Bayesian Optimality of In-Context Learning with Selective State Spaces

TL;DR

This paper introduces Bayesian optimal sequential prediction as a new framework for understanding in-context learning, demonstrating that selective state space models asymptotically achieve Bayes-optimality and outperform gradient-based methods in certain tasks.

Contribution

It formalizes in-context learning as meta-learning over latent tasks and proves selective state space models attain Bayes-optimal predictions, providing a new theoretical foundation for model efficiency.

Findings

Selective SSMs converge faster to Bayes-optimal risk.

Selective SSMs show superior sample efficiency in structured-noise tasks.

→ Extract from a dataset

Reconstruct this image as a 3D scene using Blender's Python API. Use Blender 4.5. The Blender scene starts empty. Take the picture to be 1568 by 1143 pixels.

Transformers more robustly track latent states than linear models.

Abstract

We propose Bayesian optimal sequential prediction as a new principle for understanding in-context learning (ICL). Unlike interpretations framing Transformers as performing implicit gradient descent, we formalize ICL as meta-learning over latent sequence tasks. For tasks governed by Linear Gaussian State Space Models (LG-SSMs), we prove a meta-trained selective SSM asymptotically implements the Bayes-optimal predictor, converging to the posterior predictive mean. We further establish a statistical separation from gradient descent, constructing tasks with temporally correlated noise where the optimal Bayesian predictor strictly outperforms any empirical risk minimization (ERM) estimator. Since Transformers can be seen as performing implicit ERM, this demonstrates selective SSMs achieve lower asymptotic risk due to superior statistical efficiency. Experiments on synthetic LG-SSM tasks and a character-level Markov benchmark confirm selective SSMs converge faster to Bayes-optimal risk, show superior sample efficiency with longer contexts in structured-noise settings, and track latent states more robustly than linear Transformers. This reframes ICL from "implicit optimization" to "optimal inference," explaining the efficiency of selective SSMs and offering a principled basis for architecture design.